I have had only 1 repeat customer, who honestly, I would draw art for anyway and not expect anything in return because he's that fuckin' cool.
But maybe I'm wrong. Maybe quick turn on original artwork for individual customers is a dinosaur approach?
Let me know if I'm crazy and I'll get a tinfoil hat commissioned directly for my head.
Maybe I'm indignant, but what I think when I see them is massive amounts of laziness. And maybe that's a good business model? But seriously? You finish a sketch and like the pose, so you want to sell it--excuse me, MONETIZE IT. I get it, some people do this as their main source of income, and I'm only churning out 5-15 works in a year, so maybe I don't have room to talk. But let me tell you how I do my commissions, because almost everyone I have been commissioned by, I have tried to make sure that I gave them exactly what they wanted, to the best of my ability. YCH is a half-step from adoptables and I loathe them.
I Get the note. It makes me happy!
I note back saying I will work the commission. (mind you I've only ever turned down one because it was hella sketch)
Commissioner tells ME what THEY want (magic, I know.)
We agree on price.
I deliver sketch (sometimes several fast and loose ones first to get pose and framing, and then let commissioner choose)
We make changes together based on customer recommendations.
I show final sketch.
Any other changes are made, I move onto Inks, which I then request feeback for them.
Payment is made.
Any other changes are made and colors are applied.
Provide flats, get approval.
Add proper level of detail and coloring.
Final product delivered to commissioner.
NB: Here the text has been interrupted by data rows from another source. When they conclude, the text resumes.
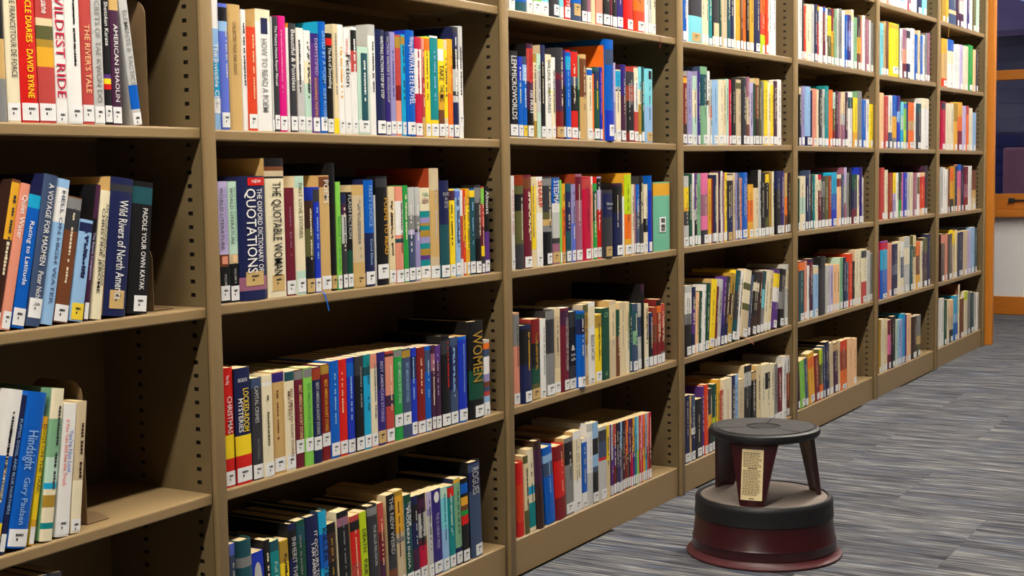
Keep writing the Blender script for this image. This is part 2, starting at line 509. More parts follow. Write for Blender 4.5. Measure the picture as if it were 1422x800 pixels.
def book_geo(w, h, d, B, far=False):
    """parts of one standing book: {part: (V, F, material keys per face)}; x across the spine, y into the shelf, z up"""
    hc = B['hc']
    t = 0.0026 if hc else 0.0007
    t = min(t, w * 0.2)
    bul = min(0.0045, 0.14 * w) if hc else min(0.0012, 0.06 * w)
    if B.get('round'):
        bul = w * 0.3
    r = min(0.002, w * 0.15)
    nseg = 3 if far else (8 if w > 0.02 or B.get('round') else 5)
    def arc(u, e=0.0):                          # depth of the spine's surface at fraction u of its width
        return -bul * math.sqrt(max(0.0, 1 - (2 * u - 1) ** 2)) - e if bul > 0.0008 else -bul * (1 - (2 * u - 1) ** 2) - e
    us = [i / nseg for i in range(nseg + 1)]
    outer = [(0, d), (0, r)] + [(0.0002 + (w - 0.0004) * u, arc(u)) for u in us] + [(w, r), (w, d)]
    n = len(outer)
    def inn(i):
        x, y = outer[i]
        if i < 2: return (t, y if i == 0 else t + r)
        if i >= n - 2: return (w - t, y if i == n - 1 else t + r)
        return (min(max(x, t), w - t), y + t)
    inner = [inn(i) for i in range(n)]
    bands = B['bands']                          # [(colour, fraction from the top where it ends)]
    lev = [h] + [h * (1 - f) for _c, f in bands[:-1]] + [0.0]
    V, F, M = [], [], []
    for z in lev:
        V += [(x, y, z) for x, y in outer]
    for j in range(len(lev) - 1):
        for i in range(n - 1):
            side = i == 0 or i == n - 2
            F.append((j * n + i, (j + 1) * n + i, (j + 1) * n + i + 1, j * n + i + 1))
            M.append(B['side'] if side else bands[j][0])
    ni = len(V)
    V += [(x, y, h) for x, y in inner]
    V += [(x, y, 0.0) for x, y in inner]
    nl = (len(lev) - 1) * n
    for i in range(n - 1):
        F.append((i, i + 1, ni + i + 1, ni + i)); M.append(B['side'])                    # top edge
        F.append((nl + i + 1, nl + i, ni + n + i, ni + n + i + 1)); M.append(B['side'])  # foot
        F.append((ni + i, ni + i + 1, ni + n + i + 1, ni + n + i)); M.append(B['side'])  # lining
    F.append((0, ni, ni + n, nl)); M.append(B['side'])
    F.append((nl + n - 1, ni + 2 * n - 1, ni + n - 1, n - 1)); M.append(B['side'])
    out = {'cover': (V, F, M)}
    i0, i1 = (0.004, 0.004) if hc else (0.0006, 0.0004)
    mb = MB(); mb.box((t + 0.0001, t + 0.0006, i0), (w - t - 0.0001, d - i1, h - i0))
    out['page_block'] = (mb.V, mb.F, ['PAGES'] * len(mb.F))
    st = B['stick']
    if st:
        key = {'w': 'STICK', 't': 'STICK_T', 'y': 'STICK_Y'}[st[0]]
        z0, z1 = (0.002, 0.030)
        if st.endswith('+'): z0, z1 = (0.028, 0.056)
        if st.endswith('-'): z0, z1 = (0.0015, 0.022)
        if st.endswith('h'): z0, z1 = (0.012, 0.044)
        z0 += B['sj']; z1 += B['sj']
        e = 0.0004
        V, F, M = [], [], []
        ua, ub = (0.02, 0.98)
        if w > 0.045: ua, ub = (0.18, 0.84) if key == 'STICK_T' else (0.3, 0.95)
        for u in [ua + (ub - ua) * i / nseg for i in range(nseg + 1)]:
            V += [(w * u, arc(u, e), z0), (w * u, arc(u, e), z1)]
        for i in range(nseg):
            F.append((2 * i, 2 * i + 2, 2 * i + 3, 2 * i + 1)); M.append(key)
        if w > 0.011 and not far:
            uw = ub - ua
            def bar(a, b, za, zb):
                k = len(V)
                ym = min(arc(ua + uw * (a + b) / 2), arc(ua + uw * a), arc(ua + uw * b)) - 0.0008
                V.extend([(w * (ua + uw * a), ym, za), (w * (ua + uw * b), ym, za), (w * (ua + uw * b), ym, zb), (w * (ua + uw * a), ym, zb)])
                F.append((k, k + 1, k + 2, k + 3)); M.append('INK')
            zz = z1 - 0.011
            for a_, b_ in ((.30, .39), (.41, .50), (.52, .61), (.64, .70)):
                bar(a_, b_, zz, zz + 0.0036)
            bar(.34, .44, zz - 0.0075, zz - 0.0035)
        out['call_number_label'] = (V, F, M)
    V, F, M = [], [], []
    for col, a, b, z0, z1 in B['quads']:
        k = len(V)
        zm, zr = h * (1 - (z0 + z1) / 2), h * (z1 - z0) / 2
        for q in range(9):                      # a star after the colour makes the panel an oval
            u = a + (b - a) * q / 8
            e = zr * math.sqrt(max(0.0004, 1 - (q / 4 - 1) ** 2)) if col[-1] == '*' else zr
            V += [(w * u, arc(u, 0.0005), zm - e), (w * u, arc(u, 0.0005), zm + e)]
        for q in range(8):
            F.append((k + 2 * q, k + 2 * q + 2, k + 2 * q + 3, k + 2 * q + 1)); M.append(col.rstrip('*'))
    if F:
        out['printed_panel'] = (V, F, M)
    V, F, M = [], [], []
    for s, col, z0, z1, c, cs in B['text']:
        horiz = s.startswith('^')
        gv, gf, asp = text_geo(s[1:] if horiz else s)
        k = len(V)
        y = min(arc(c), arc(max(0.02, c - cs / 2)), arc(min(0.98, c + cs / 2))) - 0.0010
        if horiz:                               # set across the spine
            Wd = w * cs
            hh = h * (z1 - z0)
            for gx, gy in gv:
                V.append((w * c + (gx - 0.5) * Wd, y, h * (1 - z1) + gy * hh))
        else:                                   # reads from the top down
            hh = w * cs
            Ln = h * (z1 - z0)
            nat = asp * hh
            if Ln > nat * 1.9: z0 = z0 + (Ln - nat * 1.9) / 2 / h; Ln = nat * 1.9
            for gx, gy in gv:
                V.append((w * c + (gy - 0.5) * hh, y, h * (1 - z0) - gx * Ln))
        F += [tuple(i + k for i in f) for f in gf]
        M += [col] * len(gf)
        out['title_lettering' + '.' * len(out)] = (V, F, M)
        V, F, M = [], [], []
    if not B['text'] and not B['plain'] and w > 0.008:
        R = random.Random(B['seed'])
        for ln in range(1 if w < 0.02 else R.choice((1, 1, 2))):
            z = h * (1 - R.uniform(.07, .2))
            end = h * R.uniform(.3, .45)
            c = 0.5 if w < 0.02 else R.choice((.5, .36, .64))
            cs = min(0.4 * w, 0.006) * R.uniform(.7, 1.1)
            def colat(z):
                f = 1 - z / h
                for c_, e_ in bands:
                    if f <= e_: return c_
                return bands[-1][0]
            while z > end:
                L = R.uniform(.003, .0075)
                if R.random() > .22:
                    k = len(V)
                    y = min(arc(c), arc(c - .5 * cs / w), arc(c + .5 * cs / w)) - 0.0006
                    a_, b_ = w * c - cs / 2 * R.uniform(.6, 1), w * c + cs / 2 * R.uniform(.6, 1)
                    V += [(a_, y, z - L * .8), (b_, y, z - L * .8), (b_, y, z), (a_, y, z)]
                    F.append((k, k + 1, k + 2, k + 3))
                    M.append(B['ink'] or ('cha' if contrast(colat(z)) else 'crm'))
                z -= L
            if not far and R.random() > .4:
                pass
    if F:
        out['title_lettering'] = (V, F, M)
    return out

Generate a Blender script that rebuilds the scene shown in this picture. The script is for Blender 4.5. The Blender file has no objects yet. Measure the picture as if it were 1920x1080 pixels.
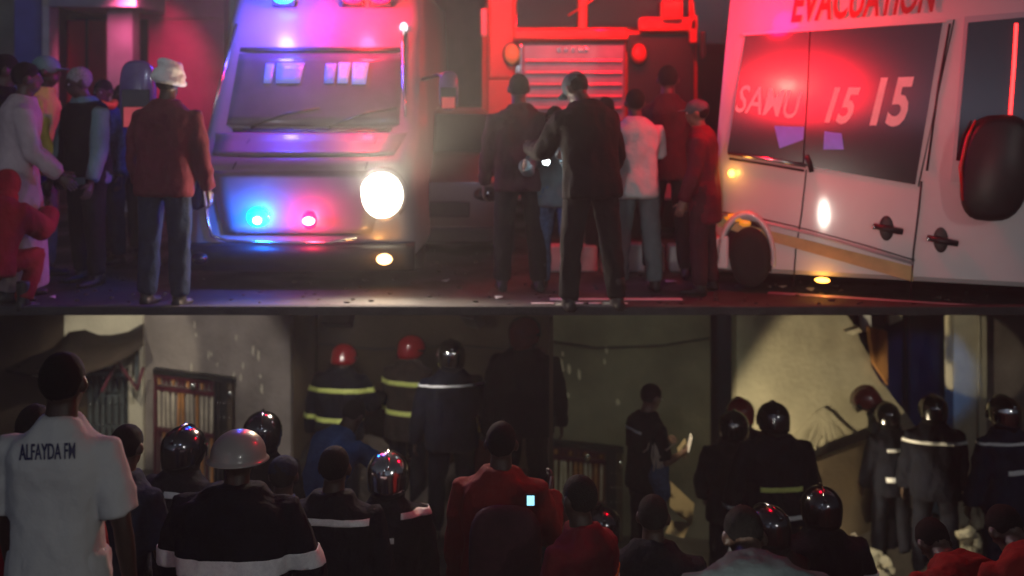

Sometimes I'll even give gifts (little chibis or pixel characters) as thank you.
Repeat at commissioner fancy.
I have had only 1 repeat customer, who honestly, I would draw art for anyway and not expect anything in return because he's that fuckin' cool.
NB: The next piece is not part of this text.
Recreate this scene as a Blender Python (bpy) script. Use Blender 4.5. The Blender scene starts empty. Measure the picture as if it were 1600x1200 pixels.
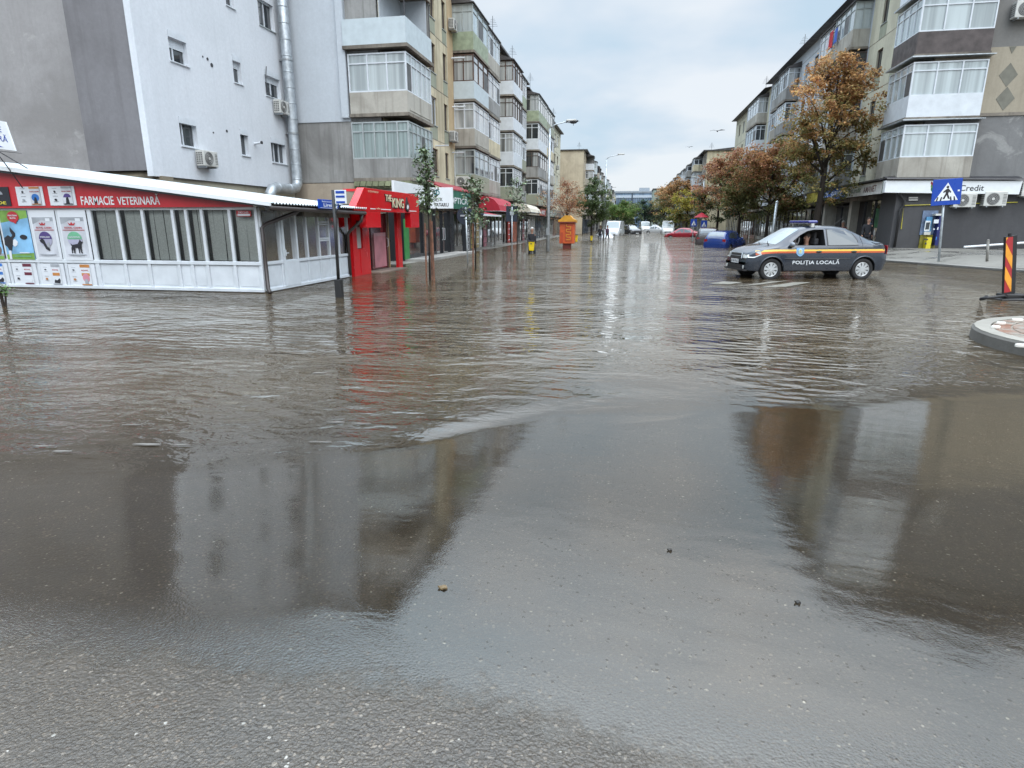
import bpy, bmesh, math, random
import numpy as np
from mathutils import Vector, Matrix
R = math.radians
D = bpy.data
sc = bpy.context.scene
COL = sc.collection
rnd = random.Random(7)

# ------------------------------------------------------------------ camera, sky, sun
PITCH, YAW = math.atan(250/950), math.atan(0.1883)
cd = D.cameras.new('camera'); cam = D.objects.new('camera', cd); COL.objects.link(cam)
cam.location = (0, 0, 1.5); cam.rotation_euler = (math.pi/2-PITCH, 0, YAW)
cd.sensor_width = 36; cd.lens = 950/1600*36; cd.clip_start = .05; cd.clip_end = 3000
sc.camera = cam
sc.view_settings.view_transform = 'Standard'; sc.view_settings.look = 'None'
sc.view_settings.exposure = 0.07; sc.view_settings.gamma = 1; sc.view_settings.use_curve_mapping = False
sc.render.engine = 'CYCLES'; sc.cycles.use_denoising = True
sc.cycles.max_bounces = 6; sc.cycles.glossy_bounces = 4; sc.cycles.transparent_max_bounces = 8
sc.cycles.caustics_reflective = False; sc.cycles.caustics_refractive = False

w = D.worlds.new('World'); sc.world = w; w.use_nodes = True
nt = w.node_tree; N = nt.nodes; L = nt.links; N.clear()
SUN_EL, SUN_AZ = R(42), R(150)
sky = N.new('ShaderNodeTexSky'); sky.sky_type = 'NISHITA'; sky.sun_disc = False
sky.sun_elevation = SUN_EL; sky.sun_rotation = SUN_AZ
tc = N.new('ShaderNodeTexCoord'); sx = N.new('ShaderNodeSeparateXYZ'); L.new(tc.outputs['Generated'], sx.inputs[0])
def wmath(op, a, b=None, clamp=False):
    m = N.new('ShaderNodeMath'); m.operation = op; m.use_clamp = clamp
    for i, q in enumerate((a, b)):
        if q is None: continue
        if isinstance(q, (int, float)): m.inputs[i].default_value = q
        else: L.new(q, m.inputs[i])
    return m.outputs[0]
# cloud layer: direction projected on a plane overhead
zc = wmath('ADD', wmath('MAXIMUM', sx.outputs[2], 0), .22)
cx = N.new('ShaderNodeCombineXYZ'); L.new(wmath('DIVIDE', sx.outputs[0], zc), cx.inputs[0]); L.new(wmath('DIVIDE', sx.outputs[1], zc), cx.inputs[1])
n1 = N.new('ShaderNodeTexNoise'); n1.inputs['Scale'].default_value = .95; n1.inputs['Detail'].default_value = 5; n1.inputs['Roughness'].default_value = .5
mp = N.new('ShaderNodeMapping'); mp.inputs['Location'].default_value = (3.4, .9, 0); L.new(cx.outputs[0], mp.inputs[0]); L.new(mp.outputs[0], n1.inputs['Vector'])
cr = N.new('ShaderNodeValToRGB'); L.new(n1.outputs['Fac'], cr.inputs[0])
el = cr.color_ramp.elements; el[0].position = .41; el[0].color = (5.5, 7.0, 8.3, 1); el[1].position = .60; el[1].color = (8.3, 8.8, 9.3, 1)
e = el.new(.50); e.color = (6.7, 7.7, 8.7, 1)
# thin cloud: some of the clear sky shows through; brighter overhead like overcast, boosted further out of view to strengthen light and reflections
mx = N.new('ShaderNodeMixRGB'); mx.inputs[0].default_value = .90; L.new(sky.outputs[0], mx.inputs[1]); L.new(cr.outputs[0], mx.inputs[2])
zf = wmath('ADD', wmath('ADD', wmath('MULTIPLY', wmath('MAXIMUM', wmath('SUBTRACT', sx.outputs[2], .33), 0), 6.6), wmath('MULTIPLY', sx.outputs[2], .12)), 1.0)
vm = N.new('ShaderNodeVectorMath'); vm.operation = 'SCALE'; L.new(mx.outputs[0], vm.inputs[0]); L.new(zf, vm.inputs['Scale'])
bg = N.new('ShaderNodeBackground'); bg.inputs['Strength'].default_value = .1
L.new(vm.outputs[0], bg.inputs['Color']); wo = N.new('ShaderNodeOutputWorld'); L.new(bg.outputs[0], wo.inputs[0])

ld = D.lights.new('sun', 'SUN'); ld.energy = 1.5; ld.angle = R(55); ld.color = (1, .975, .94)
sun = D.objects.new('sun', ld); COL.objects.link(sun)
sd = Vector((math.sin(SUN_AZ)*math.cos(SUN_EL), math.cos(SUN_AZ)*math.cos(SUN_EL), math.sin(SUN_EL)))
sun.rotation_euler = sd.to_track_quat('Z', 'Y').to_euler(); sun.location = (0, -20, 60)

# ------------------------------------------------------------------ photo-pixel helper (finds world points while measuring)
ct, st_, cy, sy = math.cos(PITCH), math.sin(PITCH), math.cos(YAW), math.sin(YAW)
def ray(u, v):
    a = (u-800)/950; b = -(v-600)/950
    X = a; Y = ct+b*st_; Z = -st_+b*ct
    return (X*cy-Y*sy, X*sy+Y*cy, Z)
def G(u, v, z=0):
    r = ray(u, v); t = (z-1.5)/r[2]; return (r[0]*t, r[1]*t, z)
def onx(u, v, x):
    r = ray(u, v); t = x/r[0]; return (x, r[1]*t, 1.5+r[2]*t)
def ony(u, v, y):
    r = ray(u, v); t = y/r[1]; return (r[0]*t, y, 1.5+r[2]*t)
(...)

But maybe I'm wrong. Maybe quick turn on original artwork for individual customers is a dinosaur approach?
Let me know if I'm crazy and I'll get a tinfoil hat commissioned directly for my head.
FA+

Then I realized why it wasn't bad: Participation is optional.
Everyone who bids on or joins in on a YCH is doing so because they want to. If YCH's were so terrible, people wouldn't but them, and they would have died out long ago. Fact is, it makes for happy customers, and that's all that matters.
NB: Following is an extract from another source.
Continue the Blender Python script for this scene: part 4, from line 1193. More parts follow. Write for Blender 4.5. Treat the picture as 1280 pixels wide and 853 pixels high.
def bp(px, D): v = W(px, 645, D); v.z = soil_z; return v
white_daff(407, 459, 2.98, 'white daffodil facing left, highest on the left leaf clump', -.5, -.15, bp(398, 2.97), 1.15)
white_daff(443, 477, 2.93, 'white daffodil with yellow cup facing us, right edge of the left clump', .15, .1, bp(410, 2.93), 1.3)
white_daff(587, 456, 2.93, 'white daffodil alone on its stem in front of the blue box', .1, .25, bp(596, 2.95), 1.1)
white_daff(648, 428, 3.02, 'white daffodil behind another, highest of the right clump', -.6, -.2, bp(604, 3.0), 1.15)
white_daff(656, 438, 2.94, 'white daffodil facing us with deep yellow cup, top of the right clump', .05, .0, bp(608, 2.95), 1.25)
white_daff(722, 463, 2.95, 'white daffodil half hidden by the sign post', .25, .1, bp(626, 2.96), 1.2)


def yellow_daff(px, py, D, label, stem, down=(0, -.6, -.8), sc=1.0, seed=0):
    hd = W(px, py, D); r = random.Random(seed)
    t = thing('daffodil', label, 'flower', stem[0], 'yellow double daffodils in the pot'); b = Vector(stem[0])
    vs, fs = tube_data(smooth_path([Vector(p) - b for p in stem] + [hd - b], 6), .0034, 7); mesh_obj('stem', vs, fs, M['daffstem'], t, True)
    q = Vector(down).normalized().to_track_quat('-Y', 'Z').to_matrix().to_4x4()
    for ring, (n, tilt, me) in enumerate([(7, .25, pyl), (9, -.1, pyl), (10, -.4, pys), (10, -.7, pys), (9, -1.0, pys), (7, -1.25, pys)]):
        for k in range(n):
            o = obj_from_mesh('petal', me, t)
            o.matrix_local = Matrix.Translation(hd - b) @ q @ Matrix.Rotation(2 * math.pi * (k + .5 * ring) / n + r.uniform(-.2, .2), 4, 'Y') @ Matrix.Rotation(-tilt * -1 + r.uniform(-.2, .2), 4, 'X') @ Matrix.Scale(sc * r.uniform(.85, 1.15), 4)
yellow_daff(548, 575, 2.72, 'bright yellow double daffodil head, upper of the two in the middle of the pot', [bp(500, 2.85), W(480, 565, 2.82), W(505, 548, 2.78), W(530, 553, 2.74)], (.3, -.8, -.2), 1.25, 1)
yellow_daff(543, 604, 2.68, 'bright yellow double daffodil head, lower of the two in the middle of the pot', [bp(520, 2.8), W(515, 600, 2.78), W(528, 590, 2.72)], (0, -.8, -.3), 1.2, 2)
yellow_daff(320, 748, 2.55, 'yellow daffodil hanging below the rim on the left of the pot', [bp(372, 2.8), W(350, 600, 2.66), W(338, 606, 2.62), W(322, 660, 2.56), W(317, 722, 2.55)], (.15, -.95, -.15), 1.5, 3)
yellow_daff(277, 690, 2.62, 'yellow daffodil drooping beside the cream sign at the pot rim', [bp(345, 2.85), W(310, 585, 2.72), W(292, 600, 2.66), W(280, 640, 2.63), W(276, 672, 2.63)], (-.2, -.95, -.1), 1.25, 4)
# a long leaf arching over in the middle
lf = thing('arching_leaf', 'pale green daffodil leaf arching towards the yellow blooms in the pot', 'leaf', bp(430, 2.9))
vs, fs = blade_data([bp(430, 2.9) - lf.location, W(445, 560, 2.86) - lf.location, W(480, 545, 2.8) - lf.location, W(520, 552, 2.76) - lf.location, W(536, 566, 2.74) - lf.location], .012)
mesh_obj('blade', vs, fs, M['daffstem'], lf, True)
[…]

oh, pardon, *eh hem* After you Adopt them...
ych's are of little interest only because most them them aren't what I'd like...
*shrugs* then again, most of the artists I've commissioned I've said "here's my character, do something with them and makes it pretty!" I leave a LOT up to the artist MOST of the time because I'm not that creative
VERY rarely I want a specific picture, and the artist doesn't wanna do that picture.
I do however, disagree with auctioned preposes. If you're saving up for something in particular or for a charity and need to raise funds relatively quickly, that's fine, I understand. But when you charge like 30$ for a regular single character cell shaded commission and you're auctioning a picture of a single character cell shaded with an autobuy of 60$, you're basically charging people double for no reason. I don't agree with that, at all. Plus, I've seen quite a few popular artists earning insane amounts of money on these prepose auctions and then the final product they deliver looks lazy, sloppy and hardly worth the money (and I don't mean that in the sense that I feel their art is not worth it, but that it lacks the quality of their other works), it's disgusting.
I agree that there is a lot of effort and time eliminated in using pre-posed characters. I feel like those are missed opportunities to get the feel of the character, to present something new/different. Not just your own style, but the character's.
I just don't like the idea of artists milling out characters so quickly that they miss the part about relaying a message. And in not sending a message, that sends me a message that they don't care about your interests in the character, just your money. But again, I may be the only one that feels that way.
We're not "milling out characters so quickly" that we miss relaying anything. Majority of preposes are porn, porn doesn't have a message. If people want a meaningful image with a message, they commission one. Putting a message across is not the point of a prepose in most cases and art doesn't even have to have a message at all. Wanting to earn money certainly does NOT mean that someone doesn't care about the character. I care about each and every single one of my commissions, I communicate with my commissioners constantly and always tell them to be honest with me if there's something they don't like so I can fix it. Maybe not all artists work that way, but just because we're doing this to get paid does not mean we do not care. We all have to earn a living, that's the entire point of doing commissions, no one does commissions because they WANT to, they do it because they have to earn money. If they didn't need to earn money, they'd just do requests instead. To imply that an artist is greedy for wanting to save time and make more money by doing preposes is really naive. Who DOESN'T want to earn money? Is the plumber who fixes your toilet greedy? What about the man who does your taxes? Provide a service, get paid. Some people care about the work more than others but we all deserve to get paid for it.
You're an artist yourself, you know the industry, you know how little we get paid. I can spend eight hours on a two character image and only earn 45$, that's only around £28, I could earn that in four and a half hours at a minimum wage job. We're already incredibly underpaid (and the market is incredibly competitive), if someone wants to do a prepose so they don't have to spend ages tweaking a sketch to get it perfect for a commissioner (or to draw a pose only to have the commissioner tell them that they misunderstood entirely and they have to redraw the image from scratch), that's their prerogative. Commissioners also like preposes because it means that they don't have to spend ages trying to explain what kind of pose they want, the pose is already there and they love it enough to want to buy it so they can see their character like that. Let's not forget that preposes can be tweaked if the commissioner asks for it. Again, not all artists care, not all artists want to do good work, some people DO just care about money, but you can't lump every artist who does preposes in the same category. I'm certainly not going to say some people aren't lazy, I saw a prepose go for 90$ at auction the other day and the final product was lazy and messy and that pisses me off because some poor sap just got ripped off for sub-standard work (the artist was capable of doing better) and it gives the rest of us a bad name.